Innover, conquérir de nouveaux marchés, lancer des OPA, fusionner, etc. De l'audace, encore de l'audace ! Se reposer sur ses acquis menace l'entreprise de mort, dit-on. Mais sans clairvoyance, la mort peut être encore plus rapide, l'actualité le rappelle tous les jours. L'alpiniste rêve de conquêtes mais il a appris à regarder où il met les pieds. Sa formation pourrait être un bon modèle pour celle du manager. On lui apprendrait le respect de la montagne - entendez de l'organisation - et les façons d'y assurer ses prises, et on lui permettrait de s'aguerrir sur des courses de plus en plus difficiles. On pourrait aussi lui donner à méditer ce numéro.

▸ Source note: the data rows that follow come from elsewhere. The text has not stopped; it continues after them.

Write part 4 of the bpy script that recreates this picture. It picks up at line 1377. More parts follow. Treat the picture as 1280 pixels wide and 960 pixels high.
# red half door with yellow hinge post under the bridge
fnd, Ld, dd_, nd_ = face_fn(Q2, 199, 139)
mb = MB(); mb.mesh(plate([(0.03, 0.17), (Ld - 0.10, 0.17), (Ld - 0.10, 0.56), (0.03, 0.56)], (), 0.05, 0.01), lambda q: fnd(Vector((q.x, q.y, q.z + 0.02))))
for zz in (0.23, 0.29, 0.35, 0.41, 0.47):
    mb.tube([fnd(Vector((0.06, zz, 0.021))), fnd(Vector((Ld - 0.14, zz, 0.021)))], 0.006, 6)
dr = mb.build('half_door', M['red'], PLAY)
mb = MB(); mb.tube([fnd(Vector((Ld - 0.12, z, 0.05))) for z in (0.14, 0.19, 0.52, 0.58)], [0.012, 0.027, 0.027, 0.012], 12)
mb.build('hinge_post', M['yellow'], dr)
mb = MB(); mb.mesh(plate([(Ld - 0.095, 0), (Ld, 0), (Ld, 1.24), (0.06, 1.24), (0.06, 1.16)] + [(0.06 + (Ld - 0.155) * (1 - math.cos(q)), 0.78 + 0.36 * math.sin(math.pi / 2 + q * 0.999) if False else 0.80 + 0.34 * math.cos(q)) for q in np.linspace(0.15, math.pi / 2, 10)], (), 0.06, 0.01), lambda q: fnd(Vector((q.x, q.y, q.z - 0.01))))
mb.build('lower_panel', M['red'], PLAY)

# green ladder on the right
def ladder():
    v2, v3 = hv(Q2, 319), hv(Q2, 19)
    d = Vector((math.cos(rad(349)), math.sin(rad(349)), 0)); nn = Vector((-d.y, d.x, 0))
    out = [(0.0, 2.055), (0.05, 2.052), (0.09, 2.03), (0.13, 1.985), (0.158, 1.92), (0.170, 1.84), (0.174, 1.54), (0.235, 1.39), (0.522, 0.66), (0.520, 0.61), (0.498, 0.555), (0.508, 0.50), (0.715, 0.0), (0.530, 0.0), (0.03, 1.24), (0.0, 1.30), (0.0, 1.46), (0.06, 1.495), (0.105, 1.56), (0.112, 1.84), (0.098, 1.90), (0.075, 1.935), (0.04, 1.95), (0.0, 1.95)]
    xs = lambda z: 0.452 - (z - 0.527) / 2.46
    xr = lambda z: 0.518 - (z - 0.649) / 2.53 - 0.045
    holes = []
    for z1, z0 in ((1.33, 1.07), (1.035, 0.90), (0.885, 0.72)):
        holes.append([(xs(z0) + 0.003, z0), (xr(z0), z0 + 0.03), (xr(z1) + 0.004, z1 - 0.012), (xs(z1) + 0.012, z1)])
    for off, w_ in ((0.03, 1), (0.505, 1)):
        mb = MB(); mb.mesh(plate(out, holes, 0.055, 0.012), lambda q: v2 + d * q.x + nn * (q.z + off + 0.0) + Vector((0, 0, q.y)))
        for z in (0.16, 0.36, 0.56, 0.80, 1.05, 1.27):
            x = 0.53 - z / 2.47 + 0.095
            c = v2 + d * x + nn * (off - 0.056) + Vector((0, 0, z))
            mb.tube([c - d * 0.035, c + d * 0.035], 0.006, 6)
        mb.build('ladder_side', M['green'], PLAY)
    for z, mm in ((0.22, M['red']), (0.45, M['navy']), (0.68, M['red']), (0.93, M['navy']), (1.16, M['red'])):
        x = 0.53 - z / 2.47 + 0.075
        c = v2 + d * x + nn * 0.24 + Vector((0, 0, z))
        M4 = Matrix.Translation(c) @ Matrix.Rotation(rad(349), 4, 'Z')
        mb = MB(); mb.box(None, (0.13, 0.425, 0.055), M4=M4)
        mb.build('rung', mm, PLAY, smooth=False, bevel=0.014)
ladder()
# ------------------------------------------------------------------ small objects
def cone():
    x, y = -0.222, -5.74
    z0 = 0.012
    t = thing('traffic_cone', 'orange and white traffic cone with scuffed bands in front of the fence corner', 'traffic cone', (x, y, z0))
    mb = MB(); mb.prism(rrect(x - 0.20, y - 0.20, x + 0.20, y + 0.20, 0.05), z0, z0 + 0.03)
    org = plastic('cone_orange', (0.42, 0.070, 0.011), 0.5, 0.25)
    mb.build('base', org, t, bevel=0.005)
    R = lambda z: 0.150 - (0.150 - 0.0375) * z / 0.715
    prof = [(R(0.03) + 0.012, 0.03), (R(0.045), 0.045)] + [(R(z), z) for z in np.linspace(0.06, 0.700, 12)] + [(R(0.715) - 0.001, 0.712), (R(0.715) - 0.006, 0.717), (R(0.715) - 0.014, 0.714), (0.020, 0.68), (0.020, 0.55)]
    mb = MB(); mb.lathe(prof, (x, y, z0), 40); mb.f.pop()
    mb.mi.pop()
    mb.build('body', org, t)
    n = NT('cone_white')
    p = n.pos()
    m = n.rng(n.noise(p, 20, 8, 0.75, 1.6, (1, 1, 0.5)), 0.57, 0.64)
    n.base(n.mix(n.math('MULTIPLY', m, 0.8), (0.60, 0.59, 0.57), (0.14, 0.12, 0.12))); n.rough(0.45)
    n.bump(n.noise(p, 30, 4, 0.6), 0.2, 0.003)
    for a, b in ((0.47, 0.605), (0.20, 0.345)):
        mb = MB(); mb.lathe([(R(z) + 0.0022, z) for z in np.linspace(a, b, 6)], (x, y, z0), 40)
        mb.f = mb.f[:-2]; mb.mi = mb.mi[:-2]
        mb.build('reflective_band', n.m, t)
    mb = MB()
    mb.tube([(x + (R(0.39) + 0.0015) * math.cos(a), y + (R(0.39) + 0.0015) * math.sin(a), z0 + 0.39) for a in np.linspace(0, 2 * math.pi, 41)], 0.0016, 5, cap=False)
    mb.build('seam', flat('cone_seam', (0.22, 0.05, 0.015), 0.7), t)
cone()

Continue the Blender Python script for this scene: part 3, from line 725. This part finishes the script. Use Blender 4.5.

Quand Renault a pris 37 % de Nissan on a crié "au fou !" Pourtant Carlos Ghosn est parti avec une cordée de trente personnes, annonçant qu'en cas d'échec tous démissionneraient : la perspective de la chute fatale, voilà qui aiguise la vigilance. Georges Douin montre en particulier combien les gens de Renault ont été attentifs à respecter l'identité de Nissan. Cette clairvoyance vient de l'échec de la fusion Renault-Volvo, mais aussi de ce que le premier de cordée avait déjà redressé avec succès des entreprises sous des climats variés.
Quelle mouche a piqué Joseph Puzo pour qu'il s'installe à Montmirail, petite ville coupée de tout, pour développer de hautes technologies, a-t-on dû se dire ? Mais peu de défis l'arrêtent, comme de proposer à Volvo, encore eux, de racheter ses filiales pour zéro franc, ou d'aller chez son banquier chalumeau à la main pour lui demander un prêt. Il n'a pas froid aux yeux, mais il fait preuve d'une rare vigilance envers ses clients, ses fournisseurs et son environnement institutionnel. Un vrai tempérament d'alpiniste.
S'il est un domaine où l'on a de l'audace sans clairvoyance, c'est bien l'informatique : NTIC, ERP, mots magiques d'aujourd'hui, sont à l'origine de projets pharaoniques. Si ça ne marche pas, on dit que les utilisateurs étaient nuls, ou les informaticiens. Il faudrait alors admettre qu'il y a beaucoup de nuls car cela marche rarement comme prévu. Il vaudrait cependant mieux, dit Francis Pavé, considérer l'informatique comme un outil passablement rétif, plutôt que comme le grand moteur du progrès, et appréhender le management dans son humanité pour découvrir les vrais ressorts du changement.
Le grand âge n'est plus le temps de l'audace, mais celui de la clairvoyance sur l'organisation de sa vie. Elle incombe souvent aux proches, pour chercher par exemple une maison de retraite. Dure épreuve quand il faut agir dans l'urgence et qu'on est habité d'un sentiment de culpabilité : l'idée de finir sa vie dans une maison de retraite n'est pas installée dans nos mentalités, d'où le désarroi face à une épreuve non préparée. Frank Vermeulen et des acteurs d'établissements pour personnes âgées expliquent comment instruire ses choix et montrent les efforts déployés pour adoucir les fins de vie, efforts qui requièrent courage et clairvoyance.